Sunday, February 15, 2009


It takes more than one viewing of Josef von Sternberg's Shanghai Express (1932) to fully appreciate why Magdalen (Marlene Dietrich) changed her name to Shanghai Lily, the "notorious white flower of China." This is my third viewing and—as some say—therein lies the charm.

As Juliet Clark succinctly synopsizes in her capsule for Pacific Film Archive's ongoing von Sternberg retrospective: "In Sternberg's fantasy of China, 'the realism of place was given over to the loveliness of decor and the ambiguous iconography of the love goddess' (David Thomson). A train crossing this land of picturesque squalor becomes a political, moral, and romantic battleground where Shanghai Lily (Dietrich), 'notorious white flower of China,' faces a reckoning with her former lover Doc (Clive Brook). A revolutionary episode advances the plot, but for Sternberg, suspense is a matter of sexual rather than political tension. A hostage situation is a test of devotion, and honor is upheld through dishonor, the woman's way. Lee Garmes's chiaroscuro camera dwells incessantly on Dietrich, even when she's irrelevant to the scene; her body takes on a startling spiritual dimension as her manicured hands, framed in darkness, meet softly in prayer."

I appreciate how Clark understands it is "the woman's way" to uphold honor through dishonor in the von Sternberg films of this era and who else best exemplies this than the original alleged "harlot with a heart of gold": Mary Magdalen? Granting Dietrich her name is, perhaps, not as subtle as it seems at first glance, guised as it is underneath Travis Banton's exotic feathers and seductive veils.
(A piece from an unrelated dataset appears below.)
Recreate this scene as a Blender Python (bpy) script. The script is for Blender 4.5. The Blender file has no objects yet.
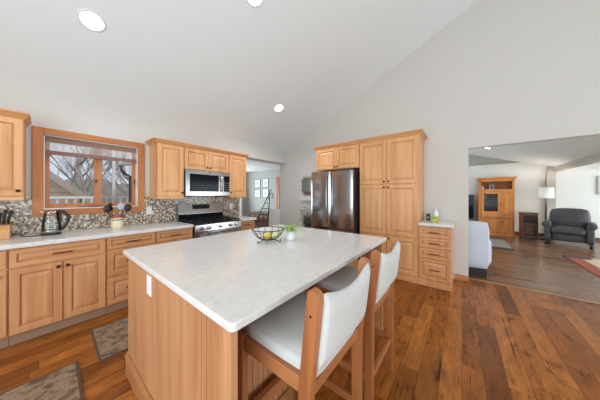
import bpy, bmesh, math, random
from mathutils import Vector, Matrix
random.seed(7)
R = math.radians
PI = math.pi
sc = bpy.context.scene
col = sc.collection

# ------------------------------------------------------------------ camera, world, light, exposure
cam_data = bpy.data.cameras.new('camera')
cam = bpy.data.objects.new('camera', cam_data); col.objects.link(cam)
cam.location = (0, 0, 1.344)
cam.rotation_euler = (R(90), 0, R(38.45 - 90))
cam_data.sensor_width = 36
cam_data.lens = 36 * 204 / 600
cam_data.shift_y = -5 / 600
cam_data.clip_start = 0.02
sc.camera = cam

world = bpy.data.worlds.new('sky'); sc.world = world; world.use_nodes = True
bg = world.node_tree.nodes['Background']
bg.inputs['Color'].default_value = (0.80, 0.88, 1.0, 1)
bg.inputs['Strength'].default_value = 0.5

def area(name, loc, rot, sx, sy, power, color=(1, 1, 1)):
    l = bpy.data.lights.new(name, 'AREA'); l.shape = 'RECTANGLE'; l.size = sx; l.size_y = sy
    l.energy = power; l.color = color
    o = bpy.data.objects.new(name, l); col.objects.link(o); o.location = loc; o.rotation_euler = rot
    return o
FILL_TINT = (0.82, 0.965, 1.05)
area('fill_patio_side', (0.6, -4.36, 1.3), (R(114), 0, 0), 4.2, 1.8, 58, FILL_TINT)  # added area fill behind the camera, tilted up to bounce off the ceiling
area('fill_camera_side', (-2.46, -0.4, 1.35), (R(95), 0, R(-90)), 4.4, 1.7, 96, FILL_TINT)  # added area fill for the right wall and island end
area('fill_living_right', (7.2, -5.86, 1.2), (R(105), 0, 0), 4.4, 1.8, 125, FILL_TINT)  # unseen area fill added to brighten the living room walls
area('fill_living_left', (7.4, 2.88, 1.3), (R(112), 0, R(180)), 3.6, 1.8, 56, FILL_TINT)  # unseen area fill added to lift the living room ceiling
area('fill_hall', (4.4, 8.3, 1.4), (R(100), 0, R(180)), 2.0, 1.6, 64, FILL_TINT)  # area fill added to brighten the hall; its end wall is solid
sun = bpy.data.lights.new('sun', 'SUN'); sun.energy = 0.9; sun.angle = R(6)
so = bpy.data.objects.new('sun', sun); col.objects.link(so); so.rotation_euler = (R(40), 0, R(20))
sc.view_settings.view_transform = 'Standard'
sc.view_settings.look = 'None'
sc.view_settings.gamma = 1
sc.view_settings.use_curve_mapping = False
sc.view_settings.exposure = 0.70

# ------------------------------------------------------------------ materials
def lin(c):
    r = []
    for v in c:
        v /= 255
        r.append(v / 12.92 if v <= 0.04045 else ((v + 0.055) / 1.055) ** 2.4)
    return (*r, 1)
class NT:
    def __init__(s, name):
        s.m = bpy.data.materials.new(name); s.m.use_nodes = True
        s.t = s.m.node_tree; s.b = s.t.nodes['Principled BSDF']
    def n(s, typ, **kw):
        x = s.t.nodes.new(typ)
        for k, v in kw.items(): setattr(x, k, v)
        return x
    def l(s, a, b): s.t.links.new(a, b)
    def math(s, op, a, b=None, c=None):
        x = s.n('ShaderNodeMath', operation=op)
        for i, v in enumerate((a, b, c)):
            if v is None: continue
            if hasattr(v, 'is_output'): s.l(v, x.inputs[i])
            else: x.inputs[i].default_value = v
        return x.outputs[0]
    def mix(s, fac, a, b, blend='MIX'):
        x = s.n('ShaderNodeMix', data_type='RGBA', blend_type=blend)
        for i, v in ((0, fac), (6, a), (7, b)):
            if hasattr(v, 'is_output'): s.l(v, x.inputs[i])
            else: x.inputs[i].default_value = v
        return x.outputs[2]
    def ramp(s, fac, stops, interp='LINEAR'):
        x = s.n('ShaderNodeValToRGB'); x.color_ramp.interpolation = interp
        e = x.color_ramp.elements
        while len(e) < len(stops): e.new(0.5)
        for q, (p, c) in zip(e, stops): q.position = p; q.color = c
        s.l(fac, x.inputs[0]); return x.outputs[0]
    def coords(s, scale=(1, 1, 1), kind='Object'):
        tc = s.n('ShaderNodeTexCoord'); mp = s.n('ShaderNodeMapping'); mp.inputs['Scale'].default_value = scale
        s.l(tc.outputs[kind], mp.inputs[0]); return mp.outputs[0]
    def noise(s, vec, scale, detail=3, rough=0.5, dist=0):
        x = s.n('ShaderNodeTexNoise'); x.inputs['Scale'].default_value = scale; x.inputs['Detail'].default_value = detail
        x.inputs['Roughness'].default_value = rough; x.inputs['Distortion'].default_value = dist
        s.l(vec, x.inputs['Vector']); return x.outputs[0]
    def bump(s, h, strength=0.2, dist=0.01):
        x = s.n('ShaderNodeBump'); x.inputs['Strength'].default_value = strength; x.inputs['Distance'].default_value = dist
        s.l(h, x.inputs['Height']); s.l(x.outputs[0], s.b.inputs['Normal'])

def plain(name, c, rough=0.5, metal=0.0, spec=0.5, var=0.03, scale=40):
    k = NT(name); a = lin(c)
    f = k.noise(k.coords(), scale, 2)
    lo = tuple(max(0, x * (1 - var)) for x in a[:3]) + (1,); hi = tuple(min(1, x * (1 + var)) for x in a[:3]) + (1,)
    k.l(k.mix(f, lo, hi), k.b.inputs['Base Color'])
    k.b.inputs['Roughness'].default_value = rough; k.b.inputs['Metallic'].default_value = metal
    k.b.inputs['Specular IOR Level'].default_value = spec
    return k.m

def wood(name, dark, mid, light, axis='z', rough=0.42, fine=1.0):
    k = NT(name)
    lo, hi = 1.2 * fine, 22.0 * fine
    sc_ = {'x': (lo, hi, hi), 'y': (hi, lo, hi), 'z': (hi, hi, lo)}[axis]
    v = k.coords(sc_)
    f1 = k.noise(v, 1.0, 4, 0.6, 0.4)
    sc2 = {'x': (.5, 5, 5), 'y': (5, .5, 5), 'z': (5, 5, .5)}[axis]
    f2 = k.noise(k.coords(sc2), 1.0, 2, 0.5, 1.2)
    c1 = k.ramp(f1, [(0.30, lin(dark)), (0.5, lin(mid)), (0.72, lin(light))])
    c2 = k.ramp(f2, [(0.36, lin(dark)), (0.56, lin(light))])
    k.l(k.mix(0.42, c1, c2), k.b.inputs['Base Color'])
    k.b.inputs['Roughness'].default_value = rough
    return k.m

def planks(name, axis, width, length, stops, rough=0.3, grain=0.35):
    k = NT(name)
    tc = k.n('ShaderNodeTexCoord'); sp = k.n('ShaderNodeSeparateXYZ'); k.l(tc.outputs['Object'], sp.inputs[0])
    al, ac = (sp.outputs[0], sp.outputs[1]) if axis == 'x' else (sp.outputs[1], sp.outputs[0])
    rowf = k.math('DIVIDE', ac, width); row = k.math('FLOOR', rowf)
    wn = k.n('ShaderNodeTexWhiteNoise', noise_dimensions='1D'); k.l(row, wn.inputs['W'])
    off = k.math('MULTIPLY', wn.outputs[0], 7.3)
    cf = k.math('ADD', k.math('DIVIDE', al, length), off); cl = k.math('FLOOR', cf)
    cb = k.n('ShaderNodeCombineXYZ'); k.l(row, cb.inputs[0]); k.l(cl, cb.inputs[1])
    w2 = k.n('ShaderNodeTexWhiteNoise', noise_dimensions='3D'); k.l(cb.outputs[0], w2.inputs['Vector'])
    base = k.ramp(w2.outputs[0], stops)
    # grain, shifted plank by plank
    c3 = k.n('ShaderNodeCombineXYZ')
    k.l(k.math('MULTIPLY', al, 1.5), c3.inputs[0]); k.l(k.math('MULTIPLY', ac, 30), c3.inputs[1]); k.l(k.math('MULTIPLY', w2.outputs[0], 90), c3.inputs[2])
    g = k.noise(c3.outputs[0], 1.0, 5, 0.62, 1.6)
    c4 = k.n('ShaderNodeCombineXYZ')
    k.l(k.math('MULTIPLY', al, 2.2), c4.inputs[0]); k.l(k.math('MULTIPLY', ac, 5), c4.inputs[1]); k.l(k.math('MULTIPLY', w2.outputs[0], 55), c4.inputs[2])
    g2 = k.noise(c4.outputs[0], 1.0, 4, 0.6, 2.5)
    gr = k.ramp(g, [(0.30, (0.42, 0.33, 0.28, 1)), (0.46, (.92, .90, .88, 1)), (0.56, (.86, .80, .76, 1)), (0.66, (1.12, 1.10, 1.05, 1))])
    kn = k.ramp(g2, [(0.30, (0.25, 0.17, 0.13, 1)), (0.37, (.8, .74, .7, 1)), (0.50, (1, 1, 1, 1)), (0.68, (1.3, 1.25, 1.15, 1))])
    c = k.mix(grain * 2, base, gr, 'MULTIPLY'); c = k.mix(grain * 2, c, kn, 'MULTIPLY')
    fr = k.math('FRACT', rowf); fc = k.math('FRACT', cf)
    e1 = k.math('LESS_THAN', k.math('ABSOLUTE', k.math('SUBTRACT', fr, 0.5)), 0.5 - 0.0012 / width)
    e2 = k.math('LESS_THAN', k.math('ABSOLUTE', k.math('SUBTRACT', fc, 0.5)), 0.5 - 0.0012 / length)
    e = k.math('MULTIPLY', e1, e2)
    k.l(k.mix(e, lin((60, 34, 20)), c), k.b.inputs['Base Color'])
    k.l(k.math('ADD', k.math('MULTIPLY', g, 0.18), rough - 0.09), k.b.inputs['Roughness'])
    k.b.inputs['Specular IOR Level'].default_value = 0.25
    k.bump(g, 0.06, 0.004)
    return k.m

def mosaic(name, p=0.0205):
    k = NT(name)
    tc = k.n('ShaderNodeTexCoord'); sp = k.n('ShaderNodeSeparateXYZ'); k.l(tc.outputs['Object'], sp.inputs[0])
    x = k.math('DIVIDE', sp.outputs[0], p * 0.82); z = k.math('DIVIDE', sp.outputs[2], p)
    row = k.math('FLOOR', z)
    wn = k.n('ShaderNodeTexWhiteNoise', noise_dimensions='1D'); k.l(row, wn.inputs['W'])
    xs = k.math('ADD', x, k.math('MULTIPLY', k.math('MODULO', row, 2.0), 0.5))
    cl = k.math('FLOOR', xs)
    cb = k.n('ShaderNodeCombineXYZ'); k.l(cl, cb.inputs[0]); k.l(row, cb.inputs[1])
    w2 = k.n('ShaderNodeTexWhiteNoise', noise_dimensions='3D'); k.l(cb.outputs[0], w2.inputs['Vector'])
    c = k.ramp(w2.outputs[0], [(0, lin((196, 178, 152))), (0.22, lin((222, 210, 192))), (0.36, lin((160, 130, 102))), (0.52, lin((112, 84, 62))),
                               (0.66, lin((54, 38, 32))), (0.88, lin((140, 126, 114)))], 'CONSTANT')
    m1 = k.math('GREATER_THAN', k.math('FRACT', xs), 0.09); m2 = k.math('GREATER_THAN', k.math('FRACT', z), 0.12)
    k.l(k.mix(k.math('MULTIPLY', m1, m2), lin((180, 164, 144)), c), k.b.inputs['Base Color'])
    k.b.inputs['Roughness'].default_value = 0.22
    return k.m

def quartz(name):
    k = NT(name)
    v = k.coords()
    a = k.noise(v, 22, 5, 0.65, 0.8); b = k.noise(v, 60, 3, 0.6, 0.3)
    c = k.ramp(a, [(0.29, lin((206, 200, 195))), (0.39, lin((220, 215, 211))), (0.62, lin((226, 221, 217))), (0.74, lin((233, 230, 227)))])
    s = k.ramp(b, [(0.26, (.84, .82, .80, 1)), (0.36, (1, 1, 1, 1))])
    k.l(k.mix(0.55, c, s, 'MULTIPLY'), k.b.inputs['Base Color'])
    k.b.inputs['Roughness'].default_value = 0.16
    return k.m

def steel(name, c=(176, 172, 170), rough=0.26):
    k = NT(name)
    f = k.noise(k.coords((220, 220, 1.2)), 1, 2)
    k.l(k.mix(f, lin(tuple(x * .93 for x in c)), lin(c)), k.b.inputs['Base Color'])
    k.b.inputs['Metallic'].default_value = 1.0; k.b.inputs['Roughness'].default_value = rough
    k.b.inputs['Anisotropic'].default_value = 0.5
    return k.m

def fabric(name, c, c2, scale=260, rough=0.9):
    k = NT(name)
    v = k.coords()
    f = k.noise(v, scale, 2); g = k.noise(v, 6, 3)
    a = k.mix(f, lin(c2), lin(c)); k.l(k.mix(k.math('MULTIPLY', g, 0.3), a, lin(c2)), k.b.inputs['Base Color'])
    k.b.inputs['Roughness'].default_value = rough; k.b.inputs['Sheen Weight'].default_value = 0.03
    k.bump(f, 0.25, 0.002)
    return k.m

def glass_m(name, tint=(1, 1, 1, 1), refl=0.10):
    k = NT(name); t = k.t
    out = [n for n in t.nodes if n.type == 'OUTPUT_MATERIAL'][0]
    tr = k.n('ShaderNodeBsdfTransparent'); tr.inputs[0].default_value = tint
    gl = k.n('ShaderNodeBsdfGlossy'); gl.inputs['Roughness'].default_value = 0.02
    fr = k.n('ShaderNodeFresnel'); fr.inputs[0].default_value = 1.45
    mx = k.n('ShaderNodeMixShader'); k.l(k.math('MAXIMUM', k.math('ADD', fr.outputs[0], refl - 0.06), 0.0), mx.inputs[0])
    k.l(tr.outputs[0], mx.inputs[1]); k.l(gl.outputs[0], mx.inputs[2]); k.l(mx.outputs[0], out.inputs[0])
    t.nodes.remove(k.b); return k.m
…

What's of noted interest—and a reminder to dismissive critics of the patina acquired by a film over time—is how poorly Shanghai Express was reviewed by Variety back in 1932. Though Josef von Sternberg was given credit for making "this effort interesting through a definite command of the lens", that mention barely suffices to describe the lustrous and complex superimpositional textures of the film. Prayer has never been rendered as voluptuous as when Shanghai Lily prays for the safety of Doc while superimposed smoke plumes from the train's chimney stack lift her prayer heavenwards.

Variety opined "Dietrich's assignment is so void of movement as to force her to mild but consistent eye rolling" and claimed that Shanghai Express ran "much too close to old meller and serial themes to command real attention" and yet—if it weren't for online archives—what measure of attention would that Variety review now receive in the wake of the film's acquired cult following? A caution to all words that images rule.

Where Variety got it right was in giving credit to the thoroughly entertaining turns of Dietrich's supporting ensemble: Warner Oland—familiar to Charlie Chan fans—in yet another despicable gem of yellowface; Eugene Pallette—with his signature gruff voice—as an American gambler among the passengers; Louise Closser Hale as a prim boarding housekeeper overly-protective of her infantilized pup; Gustav von Seyffertitz as a dope smuggling invalid; Lawrence Grant as a fanatical missionary; and Emile Chautard as a disgraced French officer wearing his uniform without authority. But I'm stunned that not a single word was written to honor Anna May Wong's performance as Dietrich's traveling companion Hui Fei; a role so crucial to getting the Shanghai Express back on schedule that I can't believe their heedless omission; an oversight rectified by Margarita Landazuri's essay for Turner Classic Movies, which includes cinematographer Lee Garmes's intriguing anecdote that von Sternberg acted out all the roles and insisted the actors imitate him. "His impersonation of Anna May Wong had us all in stitches," Garmes recalled, "But we didn't dare show our amusement."